:: WHAT YOU SHOULD DO ::
Transcribe the material from its first line onward, ending with the line that contains "COL = SC.collection" and adding nothing beyond it.
==== DATA SHOWN
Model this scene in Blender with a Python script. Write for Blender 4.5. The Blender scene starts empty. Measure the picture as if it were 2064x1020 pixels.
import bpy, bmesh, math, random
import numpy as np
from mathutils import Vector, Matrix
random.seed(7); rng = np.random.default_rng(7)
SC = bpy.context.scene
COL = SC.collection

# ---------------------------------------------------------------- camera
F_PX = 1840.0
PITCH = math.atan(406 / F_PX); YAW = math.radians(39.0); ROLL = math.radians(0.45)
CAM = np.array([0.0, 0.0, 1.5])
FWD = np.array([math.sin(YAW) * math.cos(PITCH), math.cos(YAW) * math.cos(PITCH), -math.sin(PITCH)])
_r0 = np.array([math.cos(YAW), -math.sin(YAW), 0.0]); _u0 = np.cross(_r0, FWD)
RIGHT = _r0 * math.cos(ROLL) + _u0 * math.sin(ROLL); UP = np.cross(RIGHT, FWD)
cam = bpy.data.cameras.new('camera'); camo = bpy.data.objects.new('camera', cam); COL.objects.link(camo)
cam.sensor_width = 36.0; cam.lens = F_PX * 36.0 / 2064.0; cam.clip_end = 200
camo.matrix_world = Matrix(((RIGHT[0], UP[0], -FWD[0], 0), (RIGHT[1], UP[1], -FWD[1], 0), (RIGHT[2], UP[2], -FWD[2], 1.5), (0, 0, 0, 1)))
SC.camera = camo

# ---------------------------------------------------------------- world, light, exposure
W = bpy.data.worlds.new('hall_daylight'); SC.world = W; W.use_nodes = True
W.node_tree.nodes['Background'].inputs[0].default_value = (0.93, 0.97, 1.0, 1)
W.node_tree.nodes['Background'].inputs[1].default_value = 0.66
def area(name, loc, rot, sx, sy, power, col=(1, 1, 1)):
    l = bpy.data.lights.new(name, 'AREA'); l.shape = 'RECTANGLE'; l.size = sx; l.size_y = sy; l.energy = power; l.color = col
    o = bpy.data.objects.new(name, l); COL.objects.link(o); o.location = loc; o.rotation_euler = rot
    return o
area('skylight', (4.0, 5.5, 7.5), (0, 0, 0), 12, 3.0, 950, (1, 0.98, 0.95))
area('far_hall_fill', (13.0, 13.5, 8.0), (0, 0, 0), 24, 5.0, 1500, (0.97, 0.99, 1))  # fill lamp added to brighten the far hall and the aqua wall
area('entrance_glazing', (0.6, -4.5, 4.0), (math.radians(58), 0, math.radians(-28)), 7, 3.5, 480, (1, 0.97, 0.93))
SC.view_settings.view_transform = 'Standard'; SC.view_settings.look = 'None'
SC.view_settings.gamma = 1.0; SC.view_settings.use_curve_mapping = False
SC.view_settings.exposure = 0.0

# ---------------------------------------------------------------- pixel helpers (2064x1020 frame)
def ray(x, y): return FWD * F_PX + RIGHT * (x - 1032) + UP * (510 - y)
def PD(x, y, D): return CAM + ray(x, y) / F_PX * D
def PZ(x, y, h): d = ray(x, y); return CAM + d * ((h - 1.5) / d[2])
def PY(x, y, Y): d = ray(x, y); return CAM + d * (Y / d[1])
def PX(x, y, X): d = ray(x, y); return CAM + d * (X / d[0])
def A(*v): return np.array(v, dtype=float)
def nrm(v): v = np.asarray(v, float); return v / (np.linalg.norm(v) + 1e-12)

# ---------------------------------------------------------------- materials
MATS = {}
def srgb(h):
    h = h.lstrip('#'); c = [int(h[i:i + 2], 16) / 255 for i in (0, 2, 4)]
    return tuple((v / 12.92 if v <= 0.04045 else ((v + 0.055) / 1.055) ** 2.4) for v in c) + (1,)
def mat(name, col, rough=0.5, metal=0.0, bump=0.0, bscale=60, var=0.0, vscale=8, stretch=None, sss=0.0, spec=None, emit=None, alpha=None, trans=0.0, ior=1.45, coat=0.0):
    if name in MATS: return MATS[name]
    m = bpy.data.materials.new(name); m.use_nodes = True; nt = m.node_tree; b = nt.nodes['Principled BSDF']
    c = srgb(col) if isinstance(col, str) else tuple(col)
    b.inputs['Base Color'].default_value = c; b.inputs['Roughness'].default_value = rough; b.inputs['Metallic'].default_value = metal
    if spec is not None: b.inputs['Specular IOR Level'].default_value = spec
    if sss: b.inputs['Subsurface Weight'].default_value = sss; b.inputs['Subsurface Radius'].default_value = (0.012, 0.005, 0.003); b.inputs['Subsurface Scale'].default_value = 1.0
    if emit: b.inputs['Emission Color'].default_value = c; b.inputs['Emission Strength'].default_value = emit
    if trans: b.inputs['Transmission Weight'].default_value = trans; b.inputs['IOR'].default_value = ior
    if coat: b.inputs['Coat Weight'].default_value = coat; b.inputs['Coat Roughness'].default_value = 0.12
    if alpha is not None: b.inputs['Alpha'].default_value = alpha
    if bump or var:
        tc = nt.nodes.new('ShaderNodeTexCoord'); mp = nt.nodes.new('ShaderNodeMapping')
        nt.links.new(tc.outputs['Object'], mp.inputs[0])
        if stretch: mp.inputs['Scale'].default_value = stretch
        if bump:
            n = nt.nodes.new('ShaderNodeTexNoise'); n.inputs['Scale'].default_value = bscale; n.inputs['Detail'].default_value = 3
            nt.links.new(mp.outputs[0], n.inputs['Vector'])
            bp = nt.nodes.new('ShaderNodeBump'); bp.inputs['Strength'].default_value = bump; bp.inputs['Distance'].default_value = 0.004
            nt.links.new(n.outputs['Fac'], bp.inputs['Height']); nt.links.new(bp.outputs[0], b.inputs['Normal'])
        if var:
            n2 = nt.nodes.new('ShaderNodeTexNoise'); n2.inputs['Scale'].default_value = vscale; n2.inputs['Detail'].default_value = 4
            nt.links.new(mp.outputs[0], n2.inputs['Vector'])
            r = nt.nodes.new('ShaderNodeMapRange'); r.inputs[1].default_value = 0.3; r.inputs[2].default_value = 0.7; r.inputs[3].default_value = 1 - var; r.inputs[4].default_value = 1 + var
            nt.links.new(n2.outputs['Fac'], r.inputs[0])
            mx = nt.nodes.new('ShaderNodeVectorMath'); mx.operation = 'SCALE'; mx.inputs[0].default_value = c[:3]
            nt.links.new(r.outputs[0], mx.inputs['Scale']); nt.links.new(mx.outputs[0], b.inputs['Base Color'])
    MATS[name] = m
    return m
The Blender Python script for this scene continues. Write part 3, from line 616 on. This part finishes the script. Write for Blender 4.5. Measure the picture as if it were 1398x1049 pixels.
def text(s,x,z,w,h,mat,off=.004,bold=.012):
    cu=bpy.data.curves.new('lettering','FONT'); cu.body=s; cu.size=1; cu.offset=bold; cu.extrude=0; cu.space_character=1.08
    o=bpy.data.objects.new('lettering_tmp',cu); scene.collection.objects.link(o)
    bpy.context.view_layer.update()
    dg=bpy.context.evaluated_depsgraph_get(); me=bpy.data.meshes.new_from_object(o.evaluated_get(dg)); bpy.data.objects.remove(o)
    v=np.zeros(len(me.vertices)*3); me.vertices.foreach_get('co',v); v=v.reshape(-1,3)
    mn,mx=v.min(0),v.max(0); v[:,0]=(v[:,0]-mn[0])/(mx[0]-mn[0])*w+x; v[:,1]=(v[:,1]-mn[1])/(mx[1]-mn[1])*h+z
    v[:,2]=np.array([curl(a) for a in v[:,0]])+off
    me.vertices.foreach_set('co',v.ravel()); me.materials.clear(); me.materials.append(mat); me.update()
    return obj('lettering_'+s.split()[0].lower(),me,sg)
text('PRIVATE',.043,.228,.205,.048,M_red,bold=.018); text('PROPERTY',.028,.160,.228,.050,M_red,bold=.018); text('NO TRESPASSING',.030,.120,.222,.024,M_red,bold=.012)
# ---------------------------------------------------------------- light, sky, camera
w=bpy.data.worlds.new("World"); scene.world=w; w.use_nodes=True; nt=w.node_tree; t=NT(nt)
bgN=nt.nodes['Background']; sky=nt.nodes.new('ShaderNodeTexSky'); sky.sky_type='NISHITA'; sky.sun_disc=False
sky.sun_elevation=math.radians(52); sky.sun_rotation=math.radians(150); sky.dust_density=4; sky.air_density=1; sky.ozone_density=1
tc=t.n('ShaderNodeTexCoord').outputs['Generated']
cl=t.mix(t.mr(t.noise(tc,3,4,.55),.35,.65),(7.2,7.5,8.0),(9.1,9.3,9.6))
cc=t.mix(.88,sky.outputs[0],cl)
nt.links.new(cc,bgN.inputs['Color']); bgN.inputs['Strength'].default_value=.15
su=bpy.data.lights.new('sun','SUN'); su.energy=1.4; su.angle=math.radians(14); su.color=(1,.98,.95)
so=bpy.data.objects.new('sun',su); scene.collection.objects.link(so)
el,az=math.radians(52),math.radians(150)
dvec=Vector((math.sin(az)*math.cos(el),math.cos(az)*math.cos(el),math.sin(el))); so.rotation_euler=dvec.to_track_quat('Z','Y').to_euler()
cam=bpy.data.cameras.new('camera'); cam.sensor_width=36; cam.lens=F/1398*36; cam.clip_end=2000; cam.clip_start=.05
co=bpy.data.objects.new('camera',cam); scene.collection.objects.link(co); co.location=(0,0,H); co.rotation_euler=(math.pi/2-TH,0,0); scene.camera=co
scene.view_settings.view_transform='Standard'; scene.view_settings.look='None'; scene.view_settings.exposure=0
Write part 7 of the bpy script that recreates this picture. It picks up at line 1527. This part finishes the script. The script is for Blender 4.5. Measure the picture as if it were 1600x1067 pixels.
========
:: WRITTEN RESPONSE ::
Model this scene in Blender with a Python script. Write for Blender 4.5. The Blender scene starts empty. Measure the picture as if it were 2064x1020 pixels.
import bpy, bmesh, math, random
import numpy as np
from mathutils import Vector, Matrix
random.seed(7); rng = np.random.default_rng(7)
SC = bpy.context.scene
COL = SC.collection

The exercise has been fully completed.